++++ PROVIDED DATA
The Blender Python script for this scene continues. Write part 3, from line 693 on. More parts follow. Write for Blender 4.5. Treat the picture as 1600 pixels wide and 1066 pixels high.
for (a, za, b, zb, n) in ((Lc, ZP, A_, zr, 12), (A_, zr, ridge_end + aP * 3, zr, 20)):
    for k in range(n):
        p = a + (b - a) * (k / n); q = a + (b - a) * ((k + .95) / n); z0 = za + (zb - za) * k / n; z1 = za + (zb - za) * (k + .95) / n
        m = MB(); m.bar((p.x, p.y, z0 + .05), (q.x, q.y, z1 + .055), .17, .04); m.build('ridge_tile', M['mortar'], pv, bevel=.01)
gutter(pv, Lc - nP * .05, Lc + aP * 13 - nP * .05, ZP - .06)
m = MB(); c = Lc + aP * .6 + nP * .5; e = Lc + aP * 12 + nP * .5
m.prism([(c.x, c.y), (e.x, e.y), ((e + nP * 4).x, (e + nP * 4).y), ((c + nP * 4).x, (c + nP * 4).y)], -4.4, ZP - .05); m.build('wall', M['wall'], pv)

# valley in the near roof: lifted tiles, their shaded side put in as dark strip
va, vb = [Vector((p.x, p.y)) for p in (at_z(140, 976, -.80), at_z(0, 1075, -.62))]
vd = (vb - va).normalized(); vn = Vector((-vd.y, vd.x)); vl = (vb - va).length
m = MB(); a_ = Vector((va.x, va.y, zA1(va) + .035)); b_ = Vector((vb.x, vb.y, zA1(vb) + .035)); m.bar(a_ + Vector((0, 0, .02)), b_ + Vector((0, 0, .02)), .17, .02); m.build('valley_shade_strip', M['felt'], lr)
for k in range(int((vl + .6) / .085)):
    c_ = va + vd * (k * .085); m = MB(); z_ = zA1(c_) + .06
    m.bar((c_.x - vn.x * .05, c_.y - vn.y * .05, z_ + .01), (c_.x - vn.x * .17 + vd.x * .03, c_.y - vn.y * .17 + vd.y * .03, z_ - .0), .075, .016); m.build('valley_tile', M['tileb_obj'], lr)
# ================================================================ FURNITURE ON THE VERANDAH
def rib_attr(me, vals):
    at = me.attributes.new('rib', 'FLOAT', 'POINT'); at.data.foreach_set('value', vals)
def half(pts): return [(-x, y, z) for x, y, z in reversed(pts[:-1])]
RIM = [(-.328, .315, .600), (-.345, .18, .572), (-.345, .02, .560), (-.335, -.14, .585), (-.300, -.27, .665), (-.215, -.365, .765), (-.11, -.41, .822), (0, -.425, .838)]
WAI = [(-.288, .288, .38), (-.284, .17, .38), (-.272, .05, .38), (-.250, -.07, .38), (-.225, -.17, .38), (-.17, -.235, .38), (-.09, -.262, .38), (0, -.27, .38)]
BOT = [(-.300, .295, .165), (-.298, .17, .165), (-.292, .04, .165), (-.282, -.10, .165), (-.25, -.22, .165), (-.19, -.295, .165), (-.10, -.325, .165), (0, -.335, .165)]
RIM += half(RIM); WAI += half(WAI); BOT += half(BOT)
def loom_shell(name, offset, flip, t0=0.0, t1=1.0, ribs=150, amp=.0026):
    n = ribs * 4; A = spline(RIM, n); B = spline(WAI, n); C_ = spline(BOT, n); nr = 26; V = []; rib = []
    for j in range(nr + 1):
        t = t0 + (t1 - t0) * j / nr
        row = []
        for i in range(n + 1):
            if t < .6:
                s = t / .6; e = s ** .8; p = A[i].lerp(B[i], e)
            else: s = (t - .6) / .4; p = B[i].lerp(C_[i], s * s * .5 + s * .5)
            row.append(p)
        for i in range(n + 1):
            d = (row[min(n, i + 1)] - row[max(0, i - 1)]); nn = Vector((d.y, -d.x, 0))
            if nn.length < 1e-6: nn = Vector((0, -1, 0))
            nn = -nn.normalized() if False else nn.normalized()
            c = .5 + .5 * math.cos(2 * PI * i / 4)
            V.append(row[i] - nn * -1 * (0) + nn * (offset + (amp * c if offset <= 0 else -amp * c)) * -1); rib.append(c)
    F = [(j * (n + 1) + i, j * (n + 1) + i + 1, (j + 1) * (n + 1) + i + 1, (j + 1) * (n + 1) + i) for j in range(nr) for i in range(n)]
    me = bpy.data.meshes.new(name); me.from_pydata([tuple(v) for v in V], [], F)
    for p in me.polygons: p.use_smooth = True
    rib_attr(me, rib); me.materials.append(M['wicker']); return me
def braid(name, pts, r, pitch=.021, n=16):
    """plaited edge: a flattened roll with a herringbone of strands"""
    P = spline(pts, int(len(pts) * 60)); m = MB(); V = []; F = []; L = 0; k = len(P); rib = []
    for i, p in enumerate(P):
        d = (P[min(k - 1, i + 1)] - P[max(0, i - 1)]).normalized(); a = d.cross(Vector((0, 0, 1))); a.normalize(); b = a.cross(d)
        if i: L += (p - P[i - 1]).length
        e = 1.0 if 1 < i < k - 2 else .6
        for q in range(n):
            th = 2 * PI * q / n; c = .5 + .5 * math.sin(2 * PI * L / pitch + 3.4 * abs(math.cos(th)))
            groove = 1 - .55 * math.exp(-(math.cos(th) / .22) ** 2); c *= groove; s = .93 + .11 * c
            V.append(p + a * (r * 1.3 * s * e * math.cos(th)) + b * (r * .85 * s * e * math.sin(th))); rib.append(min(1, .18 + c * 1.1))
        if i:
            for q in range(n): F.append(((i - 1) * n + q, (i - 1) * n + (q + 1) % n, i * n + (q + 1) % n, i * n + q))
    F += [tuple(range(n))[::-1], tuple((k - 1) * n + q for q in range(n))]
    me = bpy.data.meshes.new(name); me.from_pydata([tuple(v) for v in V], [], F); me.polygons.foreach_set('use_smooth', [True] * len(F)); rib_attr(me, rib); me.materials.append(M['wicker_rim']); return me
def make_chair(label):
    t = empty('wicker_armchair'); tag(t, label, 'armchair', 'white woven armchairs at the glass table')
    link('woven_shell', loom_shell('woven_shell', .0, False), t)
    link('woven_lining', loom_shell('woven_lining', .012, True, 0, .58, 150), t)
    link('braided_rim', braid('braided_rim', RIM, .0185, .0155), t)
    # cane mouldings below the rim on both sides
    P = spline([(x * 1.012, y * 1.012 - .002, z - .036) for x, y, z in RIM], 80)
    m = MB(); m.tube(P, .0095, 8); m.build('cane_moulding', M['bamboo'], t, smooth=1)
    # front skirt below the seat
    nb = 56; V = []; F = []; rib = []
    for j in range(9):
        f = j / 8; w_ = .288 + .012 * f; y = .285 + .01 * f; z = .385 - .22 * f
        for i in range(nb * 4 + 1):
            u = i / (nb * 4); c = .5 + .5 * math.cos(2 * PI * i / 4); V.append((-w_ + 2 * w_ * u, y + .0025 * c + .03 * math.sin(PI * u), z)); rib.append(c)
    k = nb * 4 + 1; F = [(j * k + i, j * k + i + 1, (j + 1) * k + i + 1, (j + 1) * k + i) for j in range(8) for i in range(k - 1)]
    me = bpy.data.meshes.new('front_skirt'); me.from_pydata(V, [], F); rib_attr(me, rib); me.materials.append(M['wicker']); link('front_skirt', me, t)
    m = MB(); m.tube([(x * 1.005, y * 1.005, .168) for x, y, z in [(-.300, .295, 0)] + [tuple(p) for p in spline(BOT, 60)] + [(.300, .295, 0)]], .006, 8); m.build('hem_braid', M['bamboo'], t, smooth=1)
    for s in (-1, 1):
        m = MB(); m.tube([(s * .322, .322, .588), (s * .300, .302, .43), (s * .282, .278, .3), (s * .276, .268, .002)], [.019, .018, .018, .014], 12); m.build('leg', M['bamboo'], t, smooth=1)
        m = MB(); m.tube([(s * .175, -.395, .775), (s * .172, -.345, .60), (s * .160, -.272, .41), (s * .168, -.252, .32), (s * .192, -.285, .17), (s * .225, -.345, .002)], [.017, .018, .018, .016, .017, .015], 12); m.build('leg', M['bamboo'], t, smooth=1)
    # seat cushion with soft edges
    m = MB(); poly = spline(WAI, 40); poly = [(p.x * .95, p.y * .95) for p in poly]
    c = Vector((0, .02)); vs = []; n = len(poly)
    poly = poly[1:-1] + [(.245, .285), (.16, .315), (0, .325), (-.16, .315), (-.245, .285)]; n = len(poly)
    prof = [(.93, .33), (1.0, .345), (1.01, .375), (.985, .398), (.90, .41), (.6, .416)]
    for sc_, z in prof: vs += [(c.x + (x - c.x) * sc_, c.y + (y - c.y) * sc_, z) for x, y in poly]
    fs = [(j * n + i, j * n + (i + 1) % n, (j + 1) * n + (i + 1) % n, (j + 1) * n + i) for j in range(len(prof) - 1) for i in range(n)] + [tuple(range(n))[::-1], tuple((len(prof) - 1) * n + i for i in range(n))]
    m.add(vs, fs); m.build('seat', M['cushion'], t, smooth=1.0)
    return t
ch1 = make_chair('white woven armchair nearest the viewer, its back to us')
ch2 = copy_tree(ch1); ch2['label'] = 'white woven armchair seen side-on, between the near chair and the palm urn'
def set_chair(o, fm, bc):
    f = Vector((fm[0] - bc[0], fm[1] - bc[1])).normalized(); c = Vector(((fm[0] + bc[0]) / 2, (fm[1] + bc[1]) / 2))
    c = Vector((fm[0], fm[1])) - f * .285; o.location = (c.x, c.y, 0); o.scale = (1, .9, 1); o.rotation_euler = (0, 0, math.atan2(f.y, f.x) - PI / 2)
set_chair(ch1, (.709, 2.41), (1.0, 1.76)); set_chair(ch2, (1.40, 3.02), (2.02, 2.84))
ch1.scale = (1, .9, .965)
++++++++
### STATED EXERCISE
Write out a verbatim copy of the data, beginning with its first line and ending with the line that contains "m.prism([(c.x, c.y), (e.x, e.y), ((e".

### FINISHED TASK
The Blender Python script for this scene continues. Write part 3, from line 693 on. More parts follow. Write for Blender 4.5. Treat the picture as 1600 pixels wide and 1066 pixels high.
for (a, za, b, zb, n) in ((Lc, ZP, A_, zr, 12), (A_, zr, ridge_end + aP * 3, zr, 20)):
    for k in range(n):
        p = a + (b - a) * (k / n); q = a + (b - a) * ((k + .95) / n); z0 = za + (zb - za) * k / n; z1 = za + (zb - za) * (k + .95) / n
        m = MB(); m.bar((p.x, p.y, z0 + .05), (q.x, q.y, z1 + .055), .17, .04); m.build('ridge_tile', M['mortar'], pv, bevel=.01)
gutter(pv, Lc - nP * .05, Lc + aP * 13 - nP * .05, ZP - .06)
m = MB(); c = Lc + aP * .6 + nP * .5; e = Lc + aP * 12 + nP * .5
m.prism([(c.x, c.y), (e.x, e.y), ((e + nP * 4).x, (e + nP * 4).y), ((c + nP * 4).x, (c + nP * 4).y)], -4.4, ZP - .05); m.build('wall', M['wall'], pv)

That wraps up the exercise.